[start]
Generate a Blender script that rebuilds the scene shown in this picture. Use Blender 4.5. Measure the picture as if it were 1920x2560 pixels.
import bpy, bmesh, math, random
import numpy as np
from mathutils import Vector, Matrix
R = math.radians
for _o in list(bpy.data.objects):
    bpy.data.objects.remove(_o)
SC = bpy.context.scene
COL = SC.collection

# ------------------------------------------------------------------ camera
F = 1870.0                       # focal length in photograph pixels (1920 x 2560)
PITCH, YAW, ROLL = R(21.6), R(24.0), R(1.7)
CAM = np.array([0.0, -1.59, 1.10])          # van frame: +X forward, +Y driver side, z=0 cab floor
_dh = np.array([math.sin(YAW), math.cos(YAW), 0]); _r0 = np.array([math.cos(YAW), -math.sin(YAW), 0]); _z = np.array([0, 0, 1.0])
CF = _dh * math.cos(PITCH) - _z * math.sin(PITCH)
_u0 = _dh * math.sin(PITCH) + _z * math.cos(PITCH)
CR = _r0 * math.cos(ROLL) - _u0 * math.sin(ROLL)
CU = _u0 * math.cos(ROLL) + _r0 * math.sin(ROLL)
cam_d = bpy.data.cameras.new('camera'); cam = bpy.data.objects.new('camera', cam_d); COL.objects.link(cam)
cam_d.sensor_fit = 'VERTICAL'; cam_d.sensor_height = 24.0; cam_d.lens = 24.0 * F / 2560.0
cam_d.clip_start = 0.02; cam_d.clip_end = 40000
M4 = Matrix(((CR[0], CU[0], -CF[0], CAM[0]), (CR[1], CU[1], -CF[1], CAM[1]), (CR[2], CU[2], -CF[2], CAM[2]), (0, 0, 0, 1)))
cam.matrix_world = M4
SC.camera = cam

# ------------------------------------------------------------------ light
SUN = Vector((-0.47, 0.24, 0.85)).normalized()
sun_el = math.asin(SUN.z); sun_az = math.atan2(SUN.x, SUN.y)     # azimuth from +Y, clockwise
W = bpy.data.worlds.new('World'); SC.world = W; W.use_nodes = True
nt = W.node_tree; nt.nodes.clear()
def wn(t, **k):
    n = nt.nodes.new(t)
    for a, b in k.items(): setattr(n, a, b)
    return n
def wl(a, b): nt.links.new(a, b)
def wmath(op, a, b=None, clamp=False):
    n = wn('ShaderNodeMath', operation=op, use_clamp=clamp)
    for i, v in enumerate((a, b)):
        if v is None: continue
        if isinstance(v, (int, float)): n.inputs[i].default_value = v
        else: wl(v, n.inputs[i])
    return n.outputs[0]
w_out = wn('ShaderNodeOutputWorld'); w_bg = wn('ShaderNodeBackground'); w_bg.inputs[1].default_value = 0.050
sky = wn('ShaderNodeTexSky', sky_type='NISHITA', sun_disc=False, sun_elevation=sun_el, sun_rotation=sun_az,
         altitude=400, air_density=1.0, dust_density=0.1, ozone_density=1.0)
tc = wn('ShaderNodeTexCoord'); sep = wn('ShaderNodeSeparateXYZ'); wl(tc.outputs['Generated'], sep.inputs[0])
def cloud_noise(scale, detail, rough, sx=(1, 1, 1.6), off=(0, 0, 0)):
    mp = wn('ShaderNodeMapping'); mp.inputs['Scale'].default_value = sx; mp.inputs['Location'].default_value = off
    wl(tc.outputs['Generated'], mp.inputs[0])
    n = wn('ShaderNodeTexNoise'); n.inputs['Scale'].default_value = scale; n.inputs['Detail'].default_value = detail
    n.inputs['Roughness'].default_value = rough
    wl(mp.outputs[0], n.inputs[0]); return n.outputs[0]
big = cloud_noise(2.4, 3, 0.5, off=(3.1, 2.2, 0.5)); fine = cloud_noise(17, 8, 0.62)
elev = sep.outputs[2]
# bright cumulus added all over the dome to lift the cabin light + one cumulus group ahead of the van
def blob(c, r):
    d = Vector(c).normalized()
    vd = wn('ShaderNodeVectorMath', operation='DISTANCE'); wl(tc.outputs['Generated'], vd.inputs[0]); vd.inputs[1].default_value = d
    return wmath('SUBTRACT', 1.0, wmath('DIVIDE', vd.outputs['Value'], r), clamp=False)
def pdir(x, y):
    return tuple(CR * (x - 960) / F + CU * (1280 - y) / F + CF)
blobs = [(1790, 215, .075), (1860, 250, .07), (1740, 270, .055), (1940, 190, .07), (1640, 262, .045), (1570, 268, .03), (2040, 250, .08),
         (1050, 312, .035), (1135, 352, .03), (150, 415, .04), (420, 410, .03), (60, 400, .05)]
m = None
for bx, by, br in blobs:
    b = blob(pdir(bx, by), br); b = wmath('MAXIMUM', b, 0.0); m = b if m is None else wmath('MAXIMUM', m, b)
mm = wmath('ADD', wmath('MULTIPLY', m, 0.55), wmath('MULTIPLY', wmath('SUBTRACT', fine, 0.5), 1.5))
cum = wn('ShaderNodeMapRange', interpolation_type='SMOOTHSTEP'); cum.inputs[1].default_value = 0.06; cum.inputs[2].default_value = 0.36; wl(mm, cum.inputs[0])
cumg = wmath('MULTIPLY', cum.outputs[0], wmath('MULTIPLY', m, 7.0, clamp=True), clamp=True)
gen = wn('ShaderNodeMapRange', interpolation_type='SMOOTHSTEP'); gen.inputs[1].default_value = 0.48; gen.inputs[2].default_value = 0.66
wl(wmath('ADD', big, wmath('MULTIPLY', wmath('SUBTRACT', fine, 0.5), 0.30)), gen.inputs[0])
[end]
From the first line of the data above to the line holding "COL = SC.collection", reproduce each line exactly; emit no other lines.

Generate a Blender script that rebuilds the scene shown in this picture. Use Blender 4.5. Measure the picture as if it were 1920x2560 pixels.
import bpy, bmesh, math, random
import numpy as np
from mathutils import Vector, Matrix
R = math.radians
for _o in list(bpy.data.objects):
    bpy.data.objects.remove(_o)
SC = bpy.context.scene
COL = SC.collection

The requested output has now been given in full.